Bar/None

For as many times in as many albums, Eisenhower introduces a brand new version of The Slip. And though more than one person has described the almost-veteran trio’s new sound to me as "indie," they pretty much just sound like themselves with a slightly new filter, which I suppose means it’s really just The Slip as usual, hitting beautiful and convoluted progressions and outlining a cryptically accessed rendition of heartache. Most of what makes them sound as they do, however, is a rhythm section — drummer Andrew Barr and bassist Marc Friedman — capable of playing it every which way but straight (and rather well, taboot).

The Slip have always been capable of writing great hooks (like the burbling outro to From the Gecko’s "Honeymelon"), and there are plenty scattered about here, like the relentlessly catchy whoa, whoa chorus dropped in the middle of "Even Rats." Still, front-loaded with an exhilarating instrumental section, the band — as always — favors arresting complexity over, err, pop sensibility. In choices like this, like finding signs of a pelvis in a dolphin skeleton, the Slip still contain evolutionary traces of the jazz-edged jambandary they made their name with.

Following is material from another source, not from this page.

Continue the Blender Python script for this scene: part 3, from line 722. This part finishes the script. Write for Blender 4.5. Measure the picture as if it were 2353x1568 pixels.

What makes Eisenhower a new deal, besides it being their first studio album in four years, though, is maybe the pure sound of it. Textures and tones float crisply in the mix, the band’s choice of tonal color exquisite. On "the Original Blue Air," a stunning post-rock instrumental, drummer Andrew plays a beguiling African counterpoint to a noise-wall from his brother. In the middle, they sink into a mesh of Friedman’s silken bass patterns. It is the type of piece one could imagine stretching and melting into all hours of the evening, from quiet to loud, to quiet again. But instead of feeling like a loose frame for deconstruction, the trio condenses it into less than two-and-a-half minutes, before using it to disintegrate and recombine (another jambandy trick) into the disc-closing "Paper Birds."

On "Suffocation Keep," Brad Barr's acoustic guitar — its tone sharp and clear — rises slowly from a string prelude. "People are strange, that's why we're strangers; words come in, but don't come out," he sings, all pleasant obscurities. And as the guitar rose over the strings, Barr's voice rises over the guitar, and nearly breaks. They do well on the acoustic-driven "Life in Disguise," as well. And, hey, there are still jams, too (or, at least, long instrumental sections). "Airplane/Primitive" builds to a suitably crunchy climax, and "Paper Birds" sprawls over eight pleasant minutes.

To paraphrase Jeff Tweedy, what the Slip once were isn't what they want to be anymore, which is maybe the single most natural impulse for any musician. Such a strange title, then, evoking a President inextricably associated with a period of white-bread stability and normality — two words not in the Slip's vocabulary. If it was hard to know to make of the Slip at first, it's even harder now. I'm glad there are some things I can depend on.